> [What to work on]
Restate the entire listing word for word.

--- start Source excerpt ---

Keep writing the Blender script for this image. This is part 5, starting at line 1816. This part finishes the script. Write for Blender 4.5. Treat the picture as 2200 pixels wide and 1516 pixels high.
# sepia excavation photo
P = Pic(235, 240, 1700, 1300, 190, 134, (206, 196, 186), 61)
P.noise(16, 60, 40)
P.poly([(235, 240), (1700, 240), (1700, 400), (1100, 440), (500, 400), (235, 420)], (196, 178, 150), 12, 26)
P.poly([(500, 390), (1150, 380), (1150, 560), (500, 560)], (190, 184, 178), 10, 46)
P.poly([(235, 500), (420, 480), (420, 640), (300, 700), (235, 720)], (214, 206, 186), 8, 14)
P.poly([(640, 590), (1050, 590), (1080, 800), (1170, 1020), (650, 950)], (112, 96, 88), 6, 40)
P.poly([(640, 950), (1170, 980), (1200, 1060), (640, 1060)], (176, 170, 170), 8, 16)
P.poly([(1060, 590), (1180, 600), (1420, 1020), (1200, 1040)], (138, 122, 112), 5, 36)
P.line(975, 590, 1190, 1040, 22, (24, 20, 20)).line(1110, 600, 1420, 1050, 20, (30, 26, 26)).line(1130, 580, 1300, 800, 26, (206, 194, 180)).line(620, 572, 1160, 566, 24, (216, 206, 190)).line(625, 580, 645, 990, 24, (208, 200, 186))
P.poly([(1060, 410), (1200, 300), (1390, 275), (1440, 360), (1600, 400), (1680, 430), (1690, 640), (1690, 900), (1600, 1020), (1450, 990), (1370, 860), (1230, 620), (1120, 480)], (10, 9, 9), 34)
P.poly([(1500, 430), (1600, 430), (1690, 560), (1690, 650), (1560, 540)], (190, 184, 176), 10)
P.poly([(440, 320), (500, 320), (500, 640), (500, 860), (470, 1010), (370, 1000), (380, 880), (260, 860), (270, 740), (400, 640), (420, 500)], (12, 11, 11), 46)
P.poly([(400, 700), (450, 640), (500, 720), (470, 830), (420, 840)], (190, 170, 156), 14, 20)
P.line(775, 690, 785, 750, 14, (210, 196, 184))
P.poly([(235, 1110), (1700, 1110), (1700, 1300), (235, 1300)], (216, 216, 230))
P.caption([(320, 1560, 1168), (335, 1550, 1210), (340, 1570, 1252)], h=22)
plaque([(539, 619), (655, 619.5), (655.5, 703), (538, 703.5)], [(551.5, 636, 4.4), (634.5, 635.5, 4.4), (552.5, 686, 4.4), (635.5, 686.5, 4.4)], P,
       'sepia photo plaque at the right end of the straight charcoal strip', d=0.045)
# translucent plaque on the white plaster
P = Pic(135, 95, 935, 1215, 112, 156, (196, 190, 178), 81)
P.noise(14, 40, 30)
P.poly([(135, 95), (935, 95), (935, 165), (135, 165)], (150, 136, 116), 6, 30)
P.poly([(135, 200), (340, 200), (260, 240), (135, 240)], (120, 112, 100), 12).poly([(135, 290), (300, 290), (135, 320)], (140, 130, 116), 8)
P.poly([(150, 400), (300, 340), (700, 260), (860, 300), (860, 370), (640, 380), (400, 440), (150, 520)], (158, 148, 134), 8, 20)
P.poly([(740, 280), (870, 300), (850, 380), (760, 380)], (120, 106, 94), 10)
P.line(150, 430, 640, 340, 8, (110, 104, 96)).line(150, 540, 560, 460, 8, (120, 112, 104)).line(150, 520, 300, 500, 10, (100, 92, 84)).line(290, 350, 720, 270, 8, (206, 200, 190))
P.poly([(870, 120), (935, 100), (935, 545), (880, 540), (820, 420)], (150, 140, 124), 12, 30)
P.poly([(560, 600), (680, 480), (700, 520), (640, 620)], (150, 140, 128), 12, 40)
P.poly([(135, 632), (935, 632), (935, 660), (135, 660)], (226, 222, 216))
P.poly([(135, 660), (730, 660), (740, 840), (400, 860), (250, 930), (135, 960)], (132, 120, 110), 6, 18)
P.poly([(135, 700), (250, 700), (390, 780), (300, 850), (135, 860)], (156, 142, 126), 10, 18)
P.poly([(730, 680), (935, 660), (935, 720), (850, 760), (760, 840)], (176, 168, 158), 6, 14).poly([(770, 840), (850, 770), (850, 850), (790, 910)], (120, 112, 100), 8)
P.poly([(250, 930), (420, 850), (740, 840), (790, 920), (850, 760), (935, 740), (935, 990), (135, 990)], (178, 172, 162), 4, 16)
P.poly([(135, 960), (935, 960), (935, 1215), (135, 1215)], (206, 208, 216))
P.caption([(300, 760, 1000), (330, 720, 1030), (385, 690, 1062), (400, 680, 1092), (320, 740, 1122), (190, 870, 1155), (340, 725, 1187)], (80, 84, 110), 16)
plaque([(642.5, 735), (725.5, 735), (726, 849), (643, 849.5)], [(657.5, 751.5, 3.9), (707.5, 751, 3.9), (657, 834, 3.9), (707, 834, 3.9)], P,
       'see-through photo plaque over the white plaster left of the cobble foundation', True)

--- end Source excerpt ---

> [Result of the task]
Keep writing the Blender script for this image. This is part 5, starting at line 1816. This part finishes the script. Write for Blender 4.5. Treat the picture as 2200 pixels wide and 1516 pixels high.
# sepia excavation photo
P = Pic(235, 240, 1700, 1300, 190, 134, (206, 196, 186), 61)
P.noise(16, 60, 40)
P.poly([(235, 240), (1700, 240), (1700, 400), (1100, 440), (500, 400), (235, 420)], (196, 178, 150), 12, 26)
P.poly([(500, 390), (1150, 380), (1150, 560), (500, 560)], (190, 184, 178), 10, 46)
P.poly([(235, 500), (420, 480), (420, 640), (300, 700), (235, 720)], (214, 206, 186), 8, 14)
P.poly([(640, 590), (1050, 590), (1080, 800), (1170, 1020), (650, 950)], (112, 96, 88), 6, 40)
P.poly([(640, 950), (1170, 980), (1200, 1060), (640, 1060)], (176, 170, 170), 8, 16)
P.poly([(1060, 590), (1180, 600), (1420, 1020), (1200, 1040)], (138, 122, 112), 5, 36)
P.line(975, 590, 1190, 1040, 22, (24, 20, 20)).line(1110, 600, 1420, 1050, 20, (30, 26, 26)).line(1130, 580, 1300, 800, 26, (206, 194, 180)).line(620, 572, 1160, 566, 24, (216, 206, 190)).line(625, 580, 645, 990, 24, (208, 200, 186))
P.poly([(1060, 410), (1200, 300), (1390, 275), (1440, 360), (1600, 400), (1680, 430), (1690, 640), (1690, 900), (1600, 1020), (1450, 990), (1370, 860), (1230, 620), (1120, 480)], (10, 9, 9), 34)
P.poly([(1500, 430), (1600, 430), (1690, 560), (1690, 650), (1560, 540)], (190, 184, 176), 10)
P.poly([(440, 320), (500, 320), (500, 640), (500, 860), (470, 1010), (370, 1000), (380, 880), (260, 860), (270, 740), (400, 640), (420, 500)], (12, 11, 11), 46)
P.poly([(400, 700), (450, 640), (500, 720), (470, 830), (420, 840)], (190, 170, 156), 14, 20)
P.line(775, 690, 785, 750, 14, (210, 196, 184))
P.poly([(235, 1110), (1700, 1110), (1700, 1300), (235, 1300)], (216, 216, 230))
P.caption([(320, 1560, 1168), (335, 1550, 1210), (340, 1570, 1252)], h=22)
plaque([(539, 619), (655, 619.5), (655.5, 703), (538, 703.5)], [(551.5, 636, 4.4), (634.5, 635.5, 4.4), (552.5, 686, 4.4), (635.5, 686.5, 4.4)], P,
       'sepia photo plaque at the right end of the straight charcoal strip', d=0.045)
# translucent plaque on the white plaster
P = Pic(135, 95, 935, 1215, 112, 156, (196, 190, 178), 81)
P.noise(14, 40, 30)
P.poly([(135, 95), (935, 95), (935, 165), (135, 165)], (150, 136, 116), 6, 30)
P.poly([(135, 200), (340, 200), (260, 240), (135, 240)], (120, 112, 100), 12).poly([(135, 290), (300, 290), (135, 320)], (140, 130, 116), 8)
P.poly([(150, 400), (300, 340), (700, 260), (860, 300), (860, 370), (640, 380), (400, 440), (150, 520)], (158, 148, 134), 8, 20)
P.poly([(740, 280), (870, 300), (850, 380), (760, 380)], (120, 106, 94), 10)
P.line(150, 430, 640, 340, 8, (110, 104, 96)).line(150, 540, 560, 460, 8, (120, 112, 104)).line(150, 520, 300, 500, 10, (100, 92, 84)).line(290, 350, 720, 270, 8, (206, 200, 190))
P.poly([(870, 120), (935, 100), (935, 545), (880, 540), (820, 420)], (150, 140, 124), 12, 30)
P.poly([(560, 600), (680, 480), (700, 520), (640, 620)], (150, 140, 128), 12, 40)
P.poly([(135, 632), (935, 632), (935, 660), (135, 660)], (226, 222, 216))
P.poly([(135, 660), (730, 660), (740, 840), (400, 860), (250, 930), (135, 960)], (132, 120, 110), 6, 18)
P.poly([(135, 700), (250, 700), (390, 780), (300, 850), (135, 860)], (156, 142, 126), 10, 18)
P.poly([(730, 680), (935, 660), (935, 720), (850, 760), (760, 840)], (176, 168, 158), 6, 14).poly([(770, 840), (850, 770), (850, 850), (790, 910)], (120, 112, 100), 8)
P.poly([(250, 930), (420, 850), (740, 840), (790, 920), (850, 760), (935, 740), (935, 990), (135, 990)], (178, 172, 162), 4, 16)
P.poly([(135, 960), (935, 960), (935, 1215), (135, 1215)], (206, 208, 216))
P.caption([(300, 760, 1000), (330, 720, 1030), (385, 690, 1062), (400, 680, 1092), (320, 740, 1122), (190, 870, 1155), (340, 725, 1187)], (80, 84, 110), 16)
plaque([(642.5, 735), (725.5, 735), (726, 849), (643, 849.5)], [(657.5, 751.5, 3.9), (707.5, 751, 3.9), (657, 834, 3.9), (707, 834, 3.9)], P,
       'see-through photo plaque over the white plaster left of the cobble foundation', True)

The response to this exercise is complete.